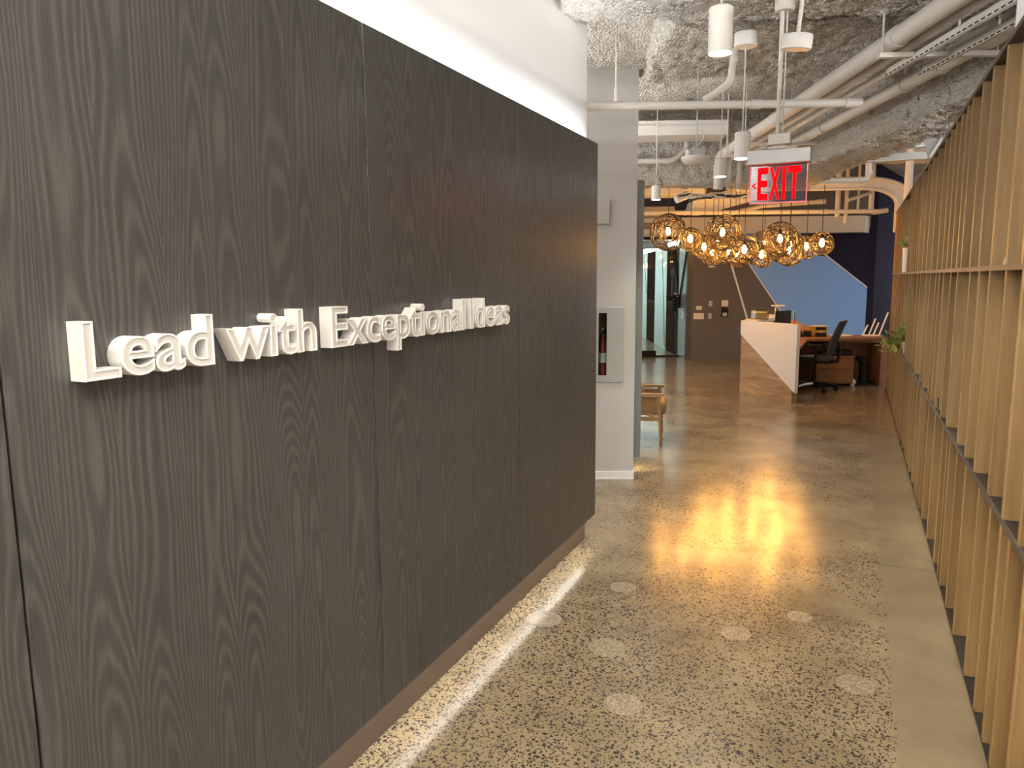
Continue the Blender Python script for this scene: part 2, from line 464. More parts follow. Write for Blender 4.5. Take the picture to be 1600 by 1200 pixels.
# ---------------------------------------------------------------- setting: floor, walls, ceiling
random.seed(4)
floor = structure(MB().box((-9, -4.5, -0.2), (9, 24, 0)).build('floor', M['floor']))
for x, y, r in [(-0.93, 3.05, 0.085), (-0.74, 2.64, 0.075), (-0.42, 3.42, 0.07), (0.09, 3.16, 0.075), (-0.16, 3.72, 0.06), (-1.05, 3.72, 0.07)]:
    MB().lathe([(r, -0.01), (r, 0.0006), (r * .97, 0.0009)], (x, y, 0), 28).build('floor_patch', M['patch'], floor)
# capped cleanout beside the lit strip
MB().lathe([(.075, -0.01), (.075, 0.0008), (.07, 0.0012)], (-1.30, 3.20, 0), 28).build('floor_cover', M['patch'], floor)
MB().lathe([(.086, -0.01), (.086, 0.0004), (.084, 0.0005)], (-1.30, 3.20, 0), 28).build('floor_cover_ring', mat('grey mortar', (0.2, 0.19, 0.17), 0.5, bump=(40, .1, .001)), floor)

wall_left = structure(MB().box((-1.62, -4.5, 0), (-1.50, 4.39, 3.30)).build('wall_left', M['white_wall']))
for k in range(7):
    y1 = 4.36 - 1.172 * k
    MB().bevbox((-1.44, y1 - 1.1665, 0.17), (-1.42, y1, 2.436), 0.0012).build('wall_panel', M['dark_wood'], wall_left)
for k in range(7):
    y1 = 4.362 - 1.172 * (k + 1)
    MB().box((-1.498, y1 - .03, 0.26), (-1.4405, y1 + .03, 2.37)).build('panel_batten', M['black'], wall_left)
led = MB().box((-1.493, -3.9, 2.385), (-1.452, 4.33, 2.392)).build('glow_strip', M['led_top'], wall_left)
led = MB().box((-1.476, -3.9, 0.214), (-1.458, 4.33, 0.220)).build('glow_strip', M['led_bottom'], wall_left)
structure(MB().bevbox((-1.50, -4.5, 0), (-1.488, 4.36, 0.16), 0.002).build('baseboard_left', M['base']))

structure(MB().box((6.8, -4.5, 0), (7.0, 20, 4.2)).build('wall_right', M['white_wall']))

# column with grey end panel behind it
column = structure(MB().box((0.05, 6.16, 0), (0.782, 6.28, 3.32), G).box((0.05, 6.036, 0), (0.45, 6.16, 3.32), G).box((0.60, 6.036, 0), (0.782, 6.16, 3.32), G).box((0.45, 6.036, 0), (0.60, 6.16, .84), G).box((0.45, 6.036, 1.39), (0.60, 6.16, 3.32), G).build('column', M['grey_wall']))
structure(MB().bevbox((0.05, 6.020, 0), (0.786, 6.036, 0.066), 0.003, G).bevbox((0.05, 6.016, 0), (0.788, 6.02, 0.012), 0.001, G).build('baseboard_column', M['white_wall']))
end_wall = structure(MB().box((-1.2, 6.40, 0), (0.70, 6.52, 3.3), G).build('wall_behind_column', M['white_wall']))
MB().bevbox((-1.0, 6.30, 0.115), (0.875, 6.325, 2.44), 0.002, G).build('wall_panel', M['gloss_grey'], end_wall)
MB().box((-0.9, 6.335, 0.17), (0.865, 6.36, 0.176), G).build('glow_strip', mat('lit amber led', (1, 1, 1), 0.4, emit=(1.0, 0.78, 0.48), estr=45), end_wall)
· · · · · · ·
Aim:
Return each line from the material above exactly, but not the pictures.

Solution for this problem:
Continue the Blender Python script for this scene: part 2, from line 464. More parts follow. Write for Blender 4.5. Take the picture to be 1600 by 1200 pixels.
# ---------------------------------------------------------------- setting: floor, walls, ceiling
random.seed(4)
floor = structure(MB().box((-9, -4.5, -0.2), (9, 24, 0)).build('floor', M['floor']))
for x, y, r in [(-0.93, 3.05, 0.085), (-0.74, 2.64, 0.075), (-0.42, 3.42, 0.07), (0.09, 3.16, 0.075), (-0.16, 3.72, 0.06), (-1.05, 3.72, 0.07)]:
    MB().lathe([(r, -0.01), (r, 0.0006), (r * .97, 0.0009)], (x, y, 0), 28).build('floor_patch', M['patch'], floor)
# capped cleanout beside the lit strip
MB().lathe([(.075, -0.01), (.075, 0.0008), (.07, 0.0012)], (-1.30, 3.20, 0), 28).build('floor_cover', M['patch'], floor)
MB().lathe([(.086, -0.01), (.086, 0.0004), (.084, 0.0005)], (-1.30, 3.20, 0), 28).build('floor_cover_ring', mat('grey mortar', (0.2, 0.19, 0.17), 0.5, bump=(40, .1, .001)), floor)

wall_left = structure(MB().box((-1.62, -4.5, 0), (-1.50, 4.39, 3.30)).build('wall_left', M['white_wall']))
for k in range(7):
    y1 = 4.36 - 1.172 * k
    MB().bevbox((-1.44, y1 - 1.1665, 0.17), (-1.42, y1, 2.436), 0.0012).build('wall_panel', M['dark_wood'], wall_left)
for k in range(7):
    y1 = 4.362 - 1.172 * (k + 1)
    MB().box((-1.498, y1 - .03, 0.26), (-1.4405, y1 + .03, 2.37)).build('panel_batten', M['black'], wall_left)
led = MB().box((-1.493, -3.9, 2.385), (-1.452, 4.33, 2.392)).build('glow_strip', M['led_top'], wall_left)
led = MB().box((-1.476, -3.9, 0.214), (-1.458, 4.33, 0.220)).build('glow_strip', M['led_bottom'], wall_left)
structure(MB().bevbox((-1.50, -4.5, 0), (-1.488, 4.36, 0.16), 0.002).build('baseboard_left', M['base']))

structure(MB().box((6.8, -4.5, 0), (7.0, 20, 4.2)).build('wall_right', M['white_wall']))

# column with grey end panel behind it
column = structure(MB().box((0.05, 6.16, 0), (0.782, 6.28, 3.32), G).box((0.05, 6.036, 0), (0.45, 6.16, 3.32), G).box((0.60, 6.036, 0), (0.782, 6.16, 3.32), G).box((0.45, 6.036, 0), (0.60, 6.16, .84), G).box((0.45, 6.036, 1.39), (0.60, 6.16, 3.32), G).build('column', M['grey_wall']))
structure(MB().bevbox((0.05, 6.020, 0), (0.786, 6.036, 0.066), 0.003, G).bevbox((0.05, 6.016, 0), (0.788, 6.02, 0.012), 0.001, G).build('baseboard_column', M['white_wall']))
end_wall = structure(MB().box((-1.2, 6.40, 0), (0.70, 6.52, 3.3), G).build('wall_behind_column', M['white_wall']))
MB().bevbox((-1.0, 6.30, 0.115), (0.875, 6.325, 2.44), 0.002, G).build('wall_panel', M['gloss_grey'], end_wall)
MB().box((-0.9, 6.335, 0.17), (0.865, 6.36, 0.176), G).build('glow_strip', mat('lit amber led', (1, 1, 1), 0.4, emit=(1.0, 0.78, 0.48), estr=45), end_wall)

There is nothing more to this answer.